USGA Boss Mike Whan Says Talor Gooch Was Not Targeted With U.S. Open Qualification Change
Is there a "Gooch Rule" at the USGA?
In 44 days the 123rd U.S. Open will begin at Los Angeles Country Club.
The list of entries to compete is 10,187, the most for a U.S. Open, surpassing the 10,127 record of 2014 when the Open was at Pinehurst.
Of course, over the next month or so that number will be whittled down to just 156 players, and in that final starting field may or may not be the hottest player in professional golf right now, Talor Gooch.

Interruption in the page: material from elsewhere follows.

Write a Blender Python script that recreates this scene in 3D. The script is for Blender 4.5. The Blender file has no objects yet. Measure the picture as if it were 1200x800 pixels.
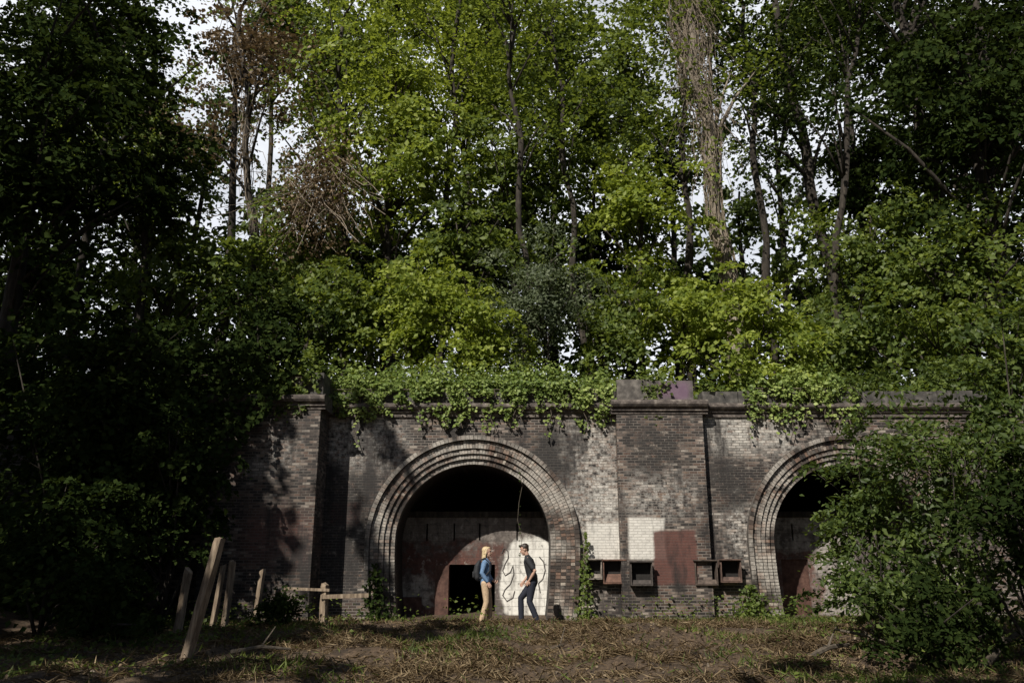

Gooch has won consecutive events on the LIV Golf tour, including in a playoff over Sergio Garcia in Singapore last week, but neither win provided him with Official World Golf Ranking points and since his last ranking event, the Masters, where he moved from 58th to 56th in the rankings after a T34 finish, Gooch has fallen to 60th. (He is 23rd in the new SI World Golf Rankings.)
Sixty is a magic number for any player who wishes to play in the U.S. Open without going through qualifying and on June 12, if a player is ranked in the top 60 in the world and not otherwise exempt, he will get a spot in Los Angeles.
Gooch's only pathway to the U.S. Open is to rank in the top 60 in the world. He did not submit an application to qualify.
Gooch had another pathway but it was taken away by the USGA, and of all the players who went to LIV, Gooch is the only one to have been affected by a qualification change the USGA implemented this year under its "Exemptions from Local and Final Qualifying" criteria.
Paragraph F-11 of the exemptions states that “Those players who qualified and were eligible for the season-ending 2022 Tour Championship” are exempt from qualifying.
Gooch had qualified for the Tour Championship, but because he had jumped to LIV Golf before the finale in Atlanta, he was not eligible to play. Therein lies the rub.
“We didn't sit down and talk about Talor Gooch,” USGA CEO Mike Whan told Sports Illustrated Monday during a visit to LACC. ”We made subtle changes to a few places on our field criteria and have every year.”
Whan considered the change a clarification and nothing more, so according to him there is no "Gooch Rule" at the USGA.
“There are a lot of reasons a player may not be eligible for a Tour event and most of those would make us stop and at least question,” Whan says. “So going forward let’s make that really clear.”
So now Gooch has one lone pathway to the U.S. Open: earn enough points at the PGA Championship in two weeks at Oak Hill.
The PGA of America gave Gooch a sponsor’s exemption last month into the PGA Championship, which now has additional meaning for the 31-year-old to earn enough ranking points to move high enough in the rankings to stay at 60th or above.
“I'm bummed out that it affects Gooch,” Whan says. “But I also feel pretty comfortable he’s going to play his way into the U.S. Open anyway.”
Would the USGA think about treating Gooch as the PGA of America did?
“No, we're not going to change our special exemption formula, because of a field criteria” Whan says. “That's not how we think of our special exemptions.”
At last year's U.S. Open at the Country Club, the USGA opened its doors to LIV golfers, who the week before played their first event on the fledging tour.
Whan points that out while stating the USGA is not anti-LIV.
“I think we showed pretty clearly that we're the U.S. Open,” Whan says. “We had players that made it through qualification to play, we didn't decide where you played, so I feel pretty good about my record of maintaining the openness of the U.S. Open.”